The promise and expectation of good governance is all that it takes to arouse the native entrepreneurial instinct. If the Nitish Kumar Government can combine security, education and decent roads with adequate power supply and a measure of streamlined decision-making, Bihar has the potential to make a worthwhile contribution to the larger India story.
The signs of re-awakening in Bihar should, ideally, have a multiplier effect in the rest of eastern India, but particularly in West Bengal. A few decades ago, Bengalis would have found the suggestion of learning from Bihar quite preposterous. Till the early-1960s, West Bengal ranked next to Maharashtra as the country's most industrialised province. Calcutta was the economic and cultural hub of a huge area that covered both the erstwhile, undivided Bengal Presidency and the North-east. It was a cosmopolitan city that embraced gracious living and intellectual vibrancy.
All that, tragically, is history. If there is a city that, despite its many flyovers and umpteen shopping malls, epitomises a sense of decline, it is Kolkata. There is still a pulsating busyness about the city but it is also coupled by a visible sense of desperation, an outcome of shrinking opportunities. Kolkata has mastered the art of survival but lost the ability to grow and prosper. An imperial success, Bengal failed to take advantage of the opportunities offered by the market economy.
At one time the Bengali middle class personified enlightenment and the push to modernity. Those impulses were fuelled by a thriving economy centred on both trade and modern manufacturing. Once economic stagnation and decline set in, a way of life and thinking also dried up. Today, the Bengali middle classes are struggling to keep afloat, desperately leveraging their modest real estate holdings for modest advantage. Those who could, abandoned sonar Bangla long ago to build careers elsewhere. Like their Bihari counterparts, they haven't done too badly. Those who couldn't move out have adjusted to a new life devoid of the embellishments of gracious living. With the shrinking of the economy, there has occurred a truncation of the mind. And, if the garish posters of Bengali films are anything to go by, there has also been a debasement of taste.
For three decades, Bengalis were intoxicated by the prospect of an undefined revolution that would bring salvation. Like Lalu Yadav's social awakening that conferred a sense of empowerment but thwarted the quest for livelihood, the CPI(M) destroyed many social hierarchies and injected into the less privileged a sense of heady insolence—the cholbe na culture. In Bihar, unguided social engineering produced a 'jungle raj' marked by lawlessness; in West Bengal, the Reds unleashed a cadre raj that sought to exercise total control over the locality and the workplace. Outwardly, Jyoti Basu and Buddhadeb Bhattacharjee conveyed a sense of refinement and even decency. But they were like the proverbial gold filling in a mouth of decay.

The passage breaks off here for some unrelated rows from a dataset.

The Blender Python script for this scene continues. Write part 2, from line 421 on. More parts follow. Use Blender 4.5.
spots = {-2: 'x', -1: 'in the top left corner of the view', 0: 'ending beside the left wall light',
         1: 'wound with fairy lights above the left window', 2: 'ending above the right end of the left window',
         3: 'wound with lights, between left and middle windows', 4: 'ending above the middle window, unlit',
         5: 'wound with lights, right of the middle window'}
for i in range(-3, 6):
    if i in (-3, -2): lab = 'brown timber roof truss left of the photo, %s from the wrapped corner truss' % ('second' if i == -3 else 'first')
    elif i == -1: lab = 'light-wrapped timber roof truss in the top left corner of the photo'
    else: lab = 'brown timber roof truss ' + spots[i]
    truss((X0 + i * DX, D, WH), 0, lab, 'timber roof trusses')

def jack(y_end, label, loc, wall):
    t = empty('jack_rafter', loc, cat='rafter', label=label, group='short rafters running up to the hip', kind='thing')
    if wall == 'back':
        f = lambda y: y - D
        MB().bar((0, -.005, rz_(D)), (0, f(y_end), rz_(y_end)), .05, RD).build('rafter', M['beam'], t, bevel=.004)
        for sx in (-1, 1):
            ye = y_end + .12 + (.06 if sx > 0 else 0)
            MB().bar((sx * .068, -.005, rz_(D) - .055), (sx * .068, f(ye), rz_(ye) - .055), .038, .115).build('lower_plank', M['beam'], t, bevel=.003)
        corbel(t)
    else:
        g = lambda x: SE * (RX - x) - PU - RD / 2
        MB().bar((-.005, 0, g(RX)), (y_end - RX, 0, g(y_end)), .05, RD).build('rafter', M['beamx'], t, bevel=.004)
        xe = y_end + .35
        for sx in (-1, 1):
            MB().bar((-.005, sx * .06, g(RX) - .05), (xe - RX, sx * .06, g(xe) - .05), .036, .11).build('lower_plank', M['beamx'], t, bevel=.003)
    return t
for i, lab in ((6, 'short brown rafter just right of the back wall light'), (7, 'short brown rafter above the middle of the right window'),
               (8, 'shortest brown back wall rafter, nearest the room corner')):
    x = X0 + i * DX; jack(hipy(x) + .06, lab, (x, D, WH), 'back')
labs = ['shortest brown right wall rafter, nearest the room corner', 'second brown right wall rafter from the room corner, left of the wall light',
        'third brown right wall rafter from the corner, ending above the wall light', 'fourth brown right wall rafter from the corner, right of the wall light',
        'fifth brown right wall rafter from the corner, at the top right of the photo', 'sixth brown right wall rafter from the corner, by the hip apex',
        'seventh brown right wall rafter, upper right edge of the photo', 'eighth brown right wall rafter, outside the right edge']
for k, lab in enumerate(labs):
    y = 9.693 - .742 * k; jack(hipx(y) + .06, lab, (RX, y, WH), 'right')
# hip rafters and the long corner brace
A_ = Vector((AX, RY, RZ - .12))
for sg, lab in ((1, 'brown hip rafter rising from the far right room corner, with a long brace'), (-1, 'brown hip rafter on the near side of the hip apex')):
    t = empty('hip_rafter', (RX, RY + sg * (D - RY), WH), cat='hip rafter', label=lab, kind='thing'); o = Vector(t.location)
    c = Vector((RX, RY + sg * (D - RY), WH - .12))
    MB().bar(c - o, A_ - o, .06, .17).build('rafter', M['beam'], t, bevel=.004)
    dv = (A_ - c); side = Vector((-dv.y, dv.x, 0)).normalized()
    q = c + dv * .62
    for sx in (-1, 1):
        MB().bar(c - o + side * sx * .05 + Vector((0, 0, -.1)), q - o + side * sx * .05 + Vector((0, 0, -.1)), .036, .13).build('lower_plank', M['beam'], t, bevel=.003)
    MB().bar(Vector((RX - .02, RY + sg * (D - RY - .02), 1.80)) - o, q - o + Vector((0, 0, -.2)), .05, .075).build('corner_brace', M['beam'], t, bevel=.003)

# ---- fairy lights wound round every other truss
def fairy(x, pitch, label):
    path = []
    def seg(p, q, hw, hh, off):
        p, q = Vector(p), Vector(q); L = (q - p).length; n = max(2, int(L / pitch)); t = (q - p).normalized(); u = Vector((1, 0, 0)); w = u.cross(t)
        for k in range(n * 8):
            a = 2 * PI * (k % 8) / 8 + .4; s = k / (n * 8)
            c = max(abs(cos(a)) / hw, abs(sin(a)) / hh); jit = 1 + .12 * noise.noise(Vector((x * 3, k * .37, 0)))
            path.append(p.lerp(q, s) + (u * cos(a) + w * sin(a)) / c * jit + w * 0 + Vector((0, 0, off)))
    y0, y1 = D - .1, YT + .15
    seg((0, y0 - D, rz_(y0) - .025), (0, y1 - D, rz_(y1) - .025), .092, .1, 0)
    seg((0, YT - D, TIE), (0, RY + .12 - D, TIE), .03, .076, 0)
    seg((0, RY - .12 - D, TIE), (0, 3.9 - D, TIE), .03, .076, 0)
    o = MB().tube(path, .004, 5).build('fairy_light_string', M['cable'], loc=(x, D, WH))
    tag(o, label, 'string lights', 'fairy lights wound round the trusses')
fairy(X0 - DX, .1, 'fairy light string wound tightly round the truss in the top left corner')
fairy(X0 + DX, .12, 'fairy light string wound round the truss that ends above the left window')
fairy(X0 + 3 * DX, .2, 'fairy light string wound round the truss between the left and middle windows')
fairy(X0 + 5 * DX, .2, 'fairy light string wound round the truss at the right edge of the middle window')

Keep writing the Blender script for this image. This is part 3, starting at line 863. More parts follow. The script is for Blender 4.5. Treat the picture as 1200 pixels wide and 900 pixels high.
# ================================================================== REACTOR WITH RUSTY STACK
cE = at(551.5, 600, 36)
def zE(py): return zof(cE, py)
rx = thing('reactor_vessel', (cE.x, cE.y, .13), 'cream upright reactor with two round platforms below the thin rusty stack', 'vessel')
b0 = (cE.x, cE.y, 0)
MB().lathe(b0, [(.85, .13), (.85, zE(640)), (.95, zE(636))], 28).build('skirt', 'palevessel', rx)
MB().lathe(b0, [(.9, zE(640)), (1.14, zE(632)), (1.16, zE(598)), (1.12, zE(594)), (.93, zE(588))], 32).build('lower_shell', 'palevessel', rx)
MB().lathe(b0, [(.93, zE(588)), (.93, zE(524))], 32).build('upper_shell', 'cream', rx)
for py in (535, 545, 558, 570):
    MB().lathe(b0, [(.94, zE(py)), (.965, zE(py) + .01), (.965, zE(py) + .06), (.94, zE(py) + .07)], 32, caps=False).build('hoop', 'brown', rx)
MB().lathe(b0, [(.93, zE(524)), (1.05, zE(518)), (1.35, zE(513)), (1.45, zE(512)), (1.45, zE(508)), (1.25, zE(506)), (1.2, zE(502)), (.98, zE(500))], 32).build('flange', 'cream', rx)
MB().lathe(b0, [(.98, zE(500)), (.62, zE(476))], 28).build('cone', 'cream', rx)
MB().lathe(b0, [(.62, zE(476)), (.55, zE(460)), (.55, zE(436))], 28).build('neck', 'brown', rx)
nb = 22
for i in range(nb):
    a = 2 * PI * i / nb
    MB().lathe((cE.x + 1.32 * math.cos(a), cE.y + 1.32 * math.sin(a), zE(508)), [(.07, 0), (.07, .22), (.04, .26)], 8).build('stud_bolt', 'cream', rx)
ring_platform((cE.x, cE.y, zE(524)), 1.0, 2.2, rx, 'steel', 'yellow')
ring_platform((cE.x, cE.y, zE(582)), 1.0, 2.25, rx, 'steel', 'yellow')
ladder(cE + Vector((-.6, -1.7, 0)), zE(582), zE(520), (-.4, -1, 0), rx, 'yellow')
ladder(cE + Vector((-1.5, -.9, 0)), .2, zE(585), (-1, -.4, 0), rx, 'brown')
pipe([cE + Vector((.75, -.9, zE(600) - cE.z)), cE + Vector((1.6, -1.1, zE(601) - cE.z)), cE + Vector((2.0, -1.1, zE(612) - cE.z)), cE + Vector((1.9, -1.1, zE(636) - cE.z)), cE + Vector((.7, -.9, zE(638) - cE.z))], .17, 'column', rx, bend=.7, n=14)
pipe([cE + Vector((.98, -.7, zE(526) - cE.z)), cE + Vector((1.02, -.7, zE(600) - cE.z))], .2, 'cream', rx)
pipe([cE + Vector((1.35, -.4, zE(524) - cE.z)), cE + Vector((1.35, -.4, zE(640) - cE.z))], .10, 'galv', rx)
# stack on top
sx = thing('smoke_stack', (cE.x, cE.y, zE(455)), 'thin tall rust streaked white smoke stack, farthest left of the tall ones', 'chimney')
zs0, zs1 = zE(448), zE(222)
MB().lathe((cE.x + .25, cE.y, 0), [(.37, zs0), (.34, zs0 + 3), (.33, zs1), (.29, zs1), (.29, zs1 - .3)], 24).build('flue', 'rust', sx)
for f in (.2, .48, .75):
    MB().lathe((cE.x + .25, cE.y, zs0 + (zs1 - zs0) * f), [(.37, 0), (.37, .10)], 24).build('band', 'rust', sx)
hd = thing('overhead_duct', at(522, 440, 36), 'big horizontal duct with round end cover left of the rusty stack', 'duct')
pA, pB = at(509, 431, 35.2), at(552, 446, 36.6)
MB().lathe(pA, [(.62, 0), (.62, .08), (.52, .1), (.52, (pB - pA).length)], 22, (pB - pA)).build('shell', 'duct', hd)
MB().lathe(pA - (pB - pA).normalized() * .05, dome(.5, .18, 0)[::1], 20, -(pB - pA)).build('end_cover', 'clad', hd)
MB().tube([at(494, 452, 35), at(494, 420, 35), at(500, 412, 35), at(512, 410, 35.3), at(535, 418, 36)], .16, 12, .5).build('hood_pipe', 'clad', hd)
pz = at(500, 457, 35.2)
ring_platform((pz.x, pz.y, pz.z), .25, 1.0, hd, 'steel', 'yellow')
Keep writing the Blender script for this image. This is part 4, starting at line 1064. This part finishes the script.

The same exasperation that decimated Lalu in Bihar is likely to lead to the Left Front defeat in next summer's Assembly poll. You can whiff the yearning for change in Bengal and see the wilting of the CPI(M)'s famed organisation. However, unlike the hopes pinned on Nitish, there are few expectations from Mamata Banerjee. In confronting the Left, she too has imbibed the same militant negativism that once defined her adversary. But unless she can transcend the politics born of cussedness and despair, Bengal is destined to remain the sick lady of the east. Bihar and Orissa are marching ahead because they don't have the hang-ups that stem from misplaced superiority.